El amor de Humboldt por la naturaleza es, pues, un amor que integra la experiencia de la belleza con el respeto del equilibrio y la pasión por el estudio de la riqueza del mundo natural. Es, en ese sentido, un amor estético, moral y científico de la naturaleza, que desconoce la fragmentación o la esquizofrenia con que nuestra sociedad ha llegado a relacionarse con su entorno. No hay en él sólo un ecologismo romántico, o un moralismo natural anticientífico, o un cientificismo supuestamente amoral. Hay, en realidad, las tres cosas, pero integradas en una visión global que adquiere significado aun en nuestra vida cotidiana. Por eso, en tiempos de reflexión, como los nuestros, sobre el destino que le espera a este “bien escaso” de la naturaleza, conviene que recordemos la complejidad y el sentido del amor que Alexander von Humboldt adoptó y cultivó en sus escritos. Un intento como éste –escribe él mismo con sobria confianza–, “el intento de mostrar la naturaleza en su plena vitalidad y su sublime grandeza, el intento de encontrar lo permanente en las continuas transformaciones del mundo natural, no habrá seguramente de pasar desapercibido en los tiempos venideros”[5].

 



[1] Kosmos. Entwurf einer physischen Weltbeschreibung, Stuttgart y Tübingen: 1845, Gotta’scher Verlag, 1845, p. 4.

 

[2] Ibidem, p.
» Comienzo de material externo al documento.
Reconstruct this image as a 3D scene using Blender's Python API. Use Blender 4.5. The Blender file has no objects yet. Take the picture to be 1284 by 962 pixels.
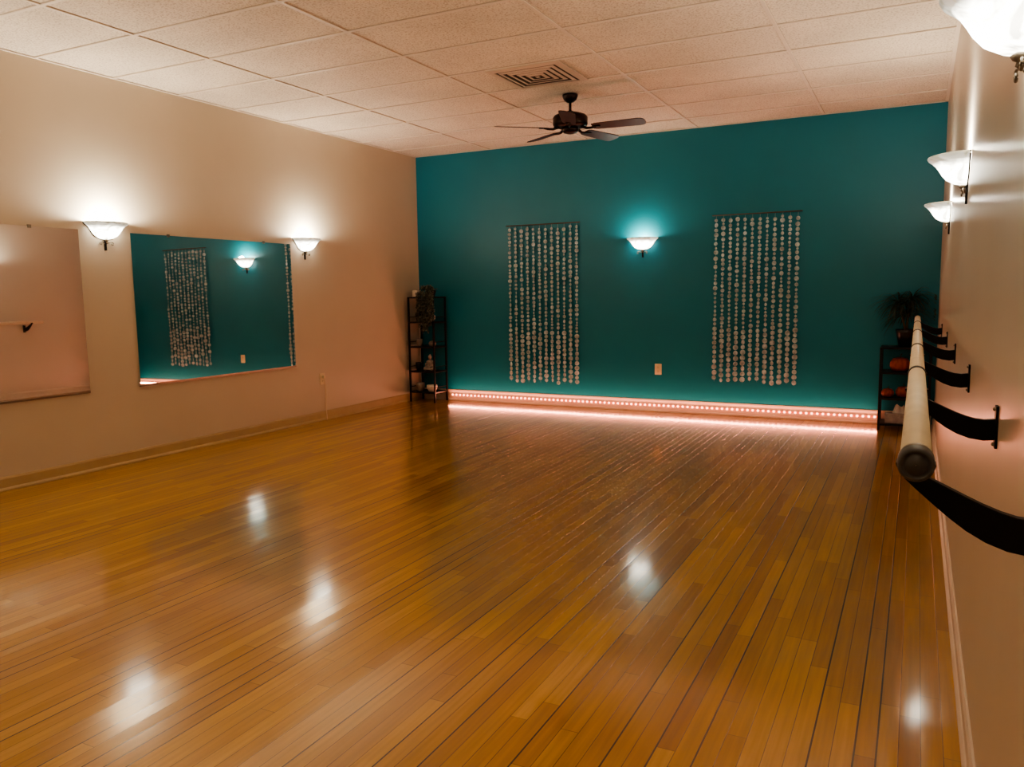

VI: “Was mir den Hauptantrieb gewährte, war das Bestreben die Erscheinungen der körperlichen Dinge in ihrem allgemeinen Zusammenhange, die Natur als ein durch innere Kräfte bewegtes und belebtes Ganze aufzufassen.”

 

[3] Ibidem, p. 8: “Darf ich mir der eigenen grosser Naturscenen überlassen, so gedenke ich des Oceans, wenn in der Milde tropischer Nächte das Himmelgewölbe sein planetarisches, nicht funkelndes Sternenlicht über die sanftwogende Wellenfläche ergiesst; oder der Waldthäler der Cordilleren, wo mit kräftigem Triebe hohe Palmenstämme das düstere Laubdach durchbrechen und als Säulengänge hervorragen, ‘ein Wald über dem Walde’.” (p. 11)

 

[4] Ansichten der Natur, Stuttgart y Tübingen: Gotta’scher Verlag, 1849, p. IX-X: “Wer sich herausgerettet aus der stürmischen Lebenswelle, folgt mir gern in das Dickicht der Wälder, durch die unabsehbare Steppe und auf den hohen Rücken der Andeskette. Zu ihm spricht der weltrichtende Chor: Auf den Bergen ist Freiheit! Der Hauch der Grüfte / Steigt nicht hinauf in die reinen Lüfte; / Die Welt ist vollkommen überall, / Wo der Mensch nicht hinkommt mit seiner Qual.”

 

[5] Kosmos, o.c., p. XVI: “Ein Versuch, die Natur lebendig und in ihrer erhabenen Grösse zu schildern, in dem wellenartig wiederkehrenden Wechsel physischer Veränderlichkeit das Beharrliche aufzuspüren, wird daher auch in späteren Zeiten nicht ganz unbeachtet bleiben.”

 

Vista del volcán de Cayambé, en Ecuador. Grabado de Pietro Parboni sobre dibujo de Friedrich Wilhelm Gmelin y boceto de Alexander von Humboldt.